**Your task**
Among the entries below, find how many lines carry the word "script" and state only that figure.

Entries with scene source code:
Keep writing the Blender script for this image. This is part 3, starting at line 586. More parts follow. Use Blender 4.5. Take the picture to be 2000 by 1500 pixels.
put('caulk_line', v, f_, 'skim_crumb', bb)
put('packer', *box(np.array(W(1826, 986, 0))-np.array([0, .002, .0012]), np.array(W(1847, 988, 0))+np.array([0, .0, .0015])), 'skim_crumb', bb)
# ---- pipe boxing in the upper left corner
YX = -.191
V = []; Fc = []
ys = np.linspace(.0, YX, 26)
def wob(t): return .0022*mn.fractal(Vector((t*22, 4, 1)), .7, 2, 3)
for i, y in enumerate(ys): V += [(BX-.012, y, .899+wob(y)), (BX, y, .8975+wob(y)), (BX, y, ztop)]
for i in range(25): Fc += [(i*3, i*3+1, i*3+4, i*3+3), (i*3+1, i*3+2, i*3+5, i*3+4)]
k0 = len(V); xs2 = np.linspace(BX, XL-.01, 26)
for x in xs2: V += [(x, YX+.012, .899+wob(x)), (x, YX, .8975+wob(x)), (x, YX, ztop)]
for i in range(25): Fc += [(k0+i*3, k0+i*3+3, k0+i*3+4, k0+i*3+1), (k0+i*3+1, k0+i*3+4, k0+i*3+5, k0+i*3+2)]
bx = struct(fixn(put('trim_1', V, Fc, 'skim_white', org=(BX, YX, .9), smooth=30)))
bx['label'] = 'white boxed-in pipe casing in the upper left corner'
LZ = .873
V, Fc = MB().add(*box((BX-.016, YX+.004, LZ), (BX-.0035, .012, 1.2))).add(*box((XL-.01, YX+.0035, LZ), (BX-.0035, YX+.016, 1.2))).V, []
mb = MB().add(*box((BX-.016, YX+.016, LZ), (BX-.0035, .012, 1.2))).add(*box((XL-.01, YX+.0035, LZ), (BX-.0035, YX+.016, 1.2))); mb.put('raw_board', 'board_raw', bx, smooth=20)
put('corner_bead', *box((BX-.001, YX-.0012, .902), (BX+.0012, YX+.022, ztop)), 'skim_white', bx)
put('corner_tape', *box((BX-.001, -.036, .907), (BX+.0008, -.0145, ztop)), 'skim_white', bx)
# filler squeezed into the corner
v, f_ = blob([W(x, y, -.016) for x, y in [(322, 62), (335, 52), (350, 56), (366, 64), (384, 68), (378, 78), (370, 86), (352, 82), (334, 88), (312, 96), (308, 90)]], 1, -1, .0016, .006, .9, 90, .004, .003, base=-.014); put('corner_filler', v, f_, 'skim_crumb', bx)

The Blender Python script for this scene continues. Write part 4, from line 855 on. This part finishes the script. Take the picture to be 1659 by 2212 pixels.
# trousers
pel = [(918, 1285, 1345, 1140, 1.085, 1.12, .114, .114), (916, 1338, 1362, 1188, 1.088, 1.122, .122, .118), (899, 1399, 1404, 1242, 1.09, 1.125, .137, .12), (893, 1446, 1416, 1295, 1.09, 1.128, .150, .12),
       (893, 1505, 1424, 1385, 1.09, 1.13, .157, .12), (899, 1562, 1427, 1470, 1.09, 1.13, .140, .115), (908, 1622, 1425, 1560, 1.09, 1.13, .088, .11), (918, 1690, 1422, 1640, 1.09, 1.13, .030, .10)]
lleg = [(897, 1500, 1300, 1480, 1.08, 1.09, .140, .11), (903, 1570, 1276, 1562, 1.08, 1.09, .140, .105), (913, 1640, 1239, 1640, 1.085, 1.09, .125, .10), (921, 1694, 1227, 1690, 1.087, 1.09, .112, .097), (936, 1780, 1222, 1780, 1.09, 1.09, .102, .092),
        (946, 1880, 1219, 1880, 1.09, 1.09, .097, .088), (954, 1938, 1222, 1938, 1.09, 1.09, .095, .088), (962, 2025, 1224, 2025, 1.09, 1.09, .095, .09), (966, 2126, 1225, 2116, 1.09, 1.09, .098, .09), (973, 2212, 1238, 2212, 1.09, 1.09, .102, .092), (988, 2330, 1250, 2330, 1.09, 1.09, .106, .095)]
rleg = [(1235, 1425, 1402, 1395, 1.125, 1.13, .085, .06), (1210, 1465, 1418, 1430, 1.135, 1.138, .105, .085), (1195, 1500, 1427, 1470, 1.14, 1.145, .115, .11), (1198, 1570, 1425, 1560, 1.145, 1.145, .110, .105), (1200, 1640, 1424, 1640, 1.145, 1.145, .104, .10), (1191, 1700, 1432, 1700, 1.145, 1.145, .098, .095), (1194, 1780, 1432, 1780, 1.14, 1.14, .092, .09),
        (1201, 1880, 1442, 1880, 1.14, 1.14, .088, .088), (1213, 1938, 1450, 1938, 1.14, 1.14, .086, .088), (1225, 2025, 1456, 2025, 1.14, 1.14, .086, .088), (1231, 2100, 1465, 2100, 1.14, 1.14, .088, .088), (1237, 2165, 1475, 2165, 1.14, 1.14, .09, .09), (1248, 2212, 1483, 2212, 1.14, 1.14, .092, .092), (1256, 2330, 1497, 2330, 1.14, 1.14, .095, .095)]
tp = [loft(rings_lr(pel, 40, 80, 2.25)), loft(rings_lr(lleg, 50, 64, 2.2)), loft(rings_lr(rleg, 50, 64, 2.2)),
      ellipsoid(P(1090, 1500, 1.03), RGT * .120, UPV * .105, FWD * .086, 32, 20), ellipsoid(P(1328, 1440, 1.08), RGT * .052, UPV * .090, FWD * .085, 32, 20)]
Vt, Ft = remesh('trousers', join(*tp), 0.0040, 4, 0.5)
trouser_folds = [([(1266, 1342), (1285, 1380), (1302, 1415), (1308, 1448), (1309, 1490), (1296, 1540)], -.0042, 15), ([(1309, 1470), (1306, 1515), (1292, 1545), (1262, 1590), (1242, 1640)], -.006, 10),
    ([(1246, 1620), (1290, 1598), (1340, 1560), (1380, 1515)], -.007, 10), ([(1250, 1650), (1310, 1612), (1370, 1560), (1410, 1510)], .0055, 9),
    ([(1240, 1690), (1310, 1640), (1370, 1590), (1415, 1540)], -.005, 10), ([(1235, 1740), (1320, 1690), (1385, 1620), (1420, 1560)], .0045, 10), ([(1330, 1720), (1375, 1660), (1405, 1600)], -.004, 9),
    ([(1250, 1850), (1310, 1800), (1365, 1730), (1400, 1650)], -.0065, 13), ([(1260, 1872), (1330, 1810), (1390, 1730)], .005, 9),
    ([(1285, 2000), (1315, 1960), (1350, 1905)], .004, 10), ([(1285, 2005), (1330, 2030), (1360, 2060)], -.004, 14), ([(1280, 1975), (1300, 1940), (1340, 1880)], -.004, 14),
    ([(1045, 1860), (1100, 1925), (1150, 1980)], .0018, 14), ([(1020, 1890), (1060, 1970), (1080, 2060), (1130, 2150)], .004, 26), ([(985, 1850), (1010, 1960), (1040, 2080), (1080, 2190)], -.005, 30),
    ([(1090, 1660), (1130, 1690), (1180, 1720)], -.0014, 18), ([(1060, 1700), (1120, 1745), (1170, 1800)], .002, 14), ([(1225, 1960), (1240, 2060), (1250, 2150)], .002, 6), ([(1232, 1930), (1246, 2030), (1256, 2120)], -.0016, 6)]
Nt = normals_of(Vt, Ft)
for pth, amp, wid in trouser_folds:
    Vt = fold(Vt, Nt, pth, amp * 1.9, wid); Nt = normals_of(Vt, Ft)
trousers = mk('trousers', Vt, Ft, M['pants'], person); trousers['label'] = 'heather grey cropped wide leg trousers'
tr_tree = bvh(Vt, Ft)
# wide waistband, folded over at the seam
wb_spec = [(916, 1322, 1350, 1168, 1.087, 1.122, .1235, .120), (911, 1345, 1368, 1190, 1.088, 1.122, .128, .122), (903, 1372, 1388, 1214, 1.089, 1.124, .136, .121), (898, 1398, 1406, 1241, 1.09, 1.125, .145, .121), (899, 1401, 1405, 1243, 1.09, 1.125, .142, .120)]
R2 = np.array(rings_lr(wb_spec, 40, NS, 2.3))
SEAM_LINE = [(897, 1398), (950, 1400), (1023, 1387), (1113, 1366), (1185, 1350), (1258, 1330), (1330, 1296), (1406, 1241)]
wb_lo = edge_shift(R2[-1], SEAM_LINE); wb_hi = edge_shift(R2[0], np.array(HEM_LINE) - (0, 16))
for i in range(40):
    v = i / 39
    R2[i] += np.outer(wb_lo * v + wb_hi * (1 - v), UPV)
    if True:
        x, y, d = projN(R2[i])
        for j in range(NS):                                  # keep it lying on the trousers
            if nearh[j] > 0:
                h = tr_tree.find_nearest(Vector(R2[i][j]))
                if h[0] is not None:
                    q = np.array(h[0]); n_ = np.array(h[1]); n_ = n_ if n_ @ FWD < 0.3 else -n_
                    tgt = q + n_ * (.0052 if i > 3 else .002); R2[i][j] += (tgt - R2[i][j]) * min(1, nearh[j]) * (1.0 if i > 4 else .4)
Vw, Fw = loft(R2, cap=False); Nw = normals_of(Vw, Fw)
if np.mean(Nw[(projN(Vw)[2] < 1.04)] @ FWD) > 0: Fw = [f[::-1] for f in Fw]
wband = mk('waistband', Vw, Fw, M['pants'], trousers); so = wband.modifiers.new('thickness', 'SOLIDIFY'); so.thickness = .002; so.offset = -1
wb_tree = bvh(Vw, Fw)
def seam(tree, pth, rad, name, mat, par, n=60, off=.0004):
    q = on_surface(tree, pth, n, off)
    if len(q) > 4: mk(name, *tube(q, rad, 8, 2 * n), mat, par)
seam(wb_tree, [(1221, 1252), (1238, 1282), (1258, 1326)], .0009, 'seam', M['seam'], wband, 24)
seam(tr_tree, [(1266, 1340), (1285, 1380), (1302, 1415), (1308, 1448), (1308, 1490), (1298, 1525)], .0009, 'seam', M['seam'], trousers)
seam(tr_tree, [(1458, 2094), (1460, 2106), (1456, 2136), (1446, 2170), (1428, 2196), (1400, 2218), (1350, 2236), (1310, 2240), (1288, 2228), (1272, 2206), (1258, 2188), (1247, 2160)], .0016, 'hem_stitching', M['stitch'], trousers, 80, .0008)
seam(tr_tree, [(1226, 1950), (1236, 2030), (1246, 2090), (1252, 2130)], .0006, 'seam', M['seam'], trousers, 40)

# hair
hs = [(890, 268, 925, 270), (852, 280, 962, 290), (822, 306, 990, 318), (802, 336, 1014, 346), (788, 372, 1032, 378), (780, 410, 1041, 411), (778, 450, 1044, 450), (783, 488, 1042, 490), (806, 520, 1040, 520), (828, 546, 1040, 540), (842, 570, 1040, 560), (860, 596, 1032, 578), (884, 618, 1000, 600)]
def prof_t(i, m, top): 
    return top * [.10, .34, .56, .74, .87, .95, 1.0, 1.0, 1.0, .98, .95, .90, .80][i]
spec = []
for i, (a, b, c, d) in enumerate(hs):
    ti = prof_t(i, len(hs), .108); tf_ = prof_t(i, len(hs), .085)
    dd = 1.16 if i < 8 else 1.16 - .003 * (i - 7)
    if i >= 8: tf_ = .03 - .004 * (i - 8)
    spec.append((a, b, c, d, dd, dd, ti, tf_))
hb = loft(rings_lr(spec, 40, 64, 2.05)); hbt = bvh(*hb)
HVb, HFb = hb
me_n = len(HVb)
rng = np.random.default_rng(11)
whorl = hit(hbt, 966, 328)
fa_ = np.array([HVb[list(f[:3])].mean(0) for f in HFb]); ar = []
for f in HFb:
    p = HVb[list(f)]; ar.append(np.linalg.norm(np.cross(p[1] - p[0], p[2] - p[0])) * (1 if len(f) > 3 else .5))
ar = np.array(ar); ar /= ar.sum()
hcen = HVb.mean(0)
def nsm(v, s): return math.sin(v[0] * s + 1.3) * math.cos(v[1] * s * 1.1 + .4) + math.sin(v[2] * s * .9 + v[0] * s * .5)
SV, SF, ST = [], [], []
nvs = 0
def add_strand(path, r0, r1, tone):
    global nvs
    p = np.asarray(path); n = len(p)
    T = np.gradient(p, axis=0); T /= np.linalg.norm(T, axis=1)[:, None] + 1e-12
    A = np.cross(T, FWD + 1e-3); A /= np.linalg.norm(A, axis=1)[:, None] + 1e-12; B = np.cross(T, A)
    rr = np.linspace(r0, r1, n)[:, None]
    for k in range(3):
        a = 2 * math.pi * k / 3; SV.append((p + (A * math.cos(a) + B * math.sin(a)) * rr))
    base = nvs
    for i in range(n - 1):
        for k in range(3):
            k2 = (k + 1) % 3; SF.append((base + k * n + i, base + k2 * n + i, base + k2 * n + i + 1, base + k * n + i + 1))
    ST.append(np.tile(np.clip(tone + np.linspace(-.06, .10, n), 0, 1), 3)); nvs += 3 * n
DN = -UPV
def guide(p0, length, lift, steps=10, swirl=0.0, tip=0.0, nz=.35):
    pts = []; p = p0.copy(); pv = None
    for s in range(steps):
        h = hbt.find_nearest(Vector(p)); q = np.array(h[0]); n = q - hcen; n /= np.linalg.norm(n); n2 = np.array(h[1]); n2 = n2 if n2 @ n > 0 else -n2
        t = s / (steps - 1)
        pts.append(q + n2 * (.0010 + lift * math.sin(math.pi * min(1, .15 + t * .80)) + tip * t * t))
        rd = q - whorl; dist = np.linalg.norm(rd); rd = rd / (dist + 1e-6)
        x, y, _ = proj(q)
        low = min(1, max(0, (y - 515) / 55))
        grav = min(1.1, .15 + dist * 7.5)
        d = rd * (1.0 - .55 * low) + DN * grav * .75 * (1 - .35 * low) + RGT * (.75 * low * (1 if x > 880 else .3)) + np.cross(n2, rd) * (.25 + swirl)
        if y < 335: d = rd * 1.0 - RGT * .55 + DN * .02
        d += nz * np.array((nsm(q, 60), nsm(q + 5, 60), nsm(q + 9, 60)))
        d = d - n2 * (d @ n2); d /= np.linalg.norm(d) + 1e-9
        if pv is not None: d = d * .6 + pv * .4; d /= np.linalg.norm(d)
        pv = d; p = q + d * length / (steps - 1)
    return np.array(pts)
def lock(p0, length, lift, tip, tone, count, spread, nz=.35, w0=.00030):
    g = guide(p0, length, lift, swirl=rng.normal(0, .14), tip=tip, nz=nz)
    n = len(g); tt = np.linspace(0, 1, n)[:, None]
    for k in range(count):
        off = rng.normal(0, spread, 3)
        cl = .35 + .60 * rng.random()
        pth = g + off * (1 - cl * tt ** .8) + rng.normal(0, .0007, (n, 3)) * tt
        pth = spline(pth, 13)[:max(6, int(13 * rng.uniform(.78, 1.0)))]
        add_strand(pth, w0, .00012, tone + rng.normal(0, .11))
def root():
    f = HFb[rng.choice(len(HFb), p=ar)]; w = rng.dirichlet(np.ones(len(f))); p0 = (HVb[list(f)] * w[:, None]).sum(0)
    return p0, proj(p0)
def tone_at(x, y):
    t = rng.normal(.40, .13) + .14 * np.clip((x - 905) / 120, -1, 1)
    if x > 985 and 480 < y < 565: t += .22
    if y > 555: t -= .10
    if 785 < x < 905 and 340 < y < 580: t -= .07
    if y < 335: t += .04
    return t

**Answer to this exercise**
2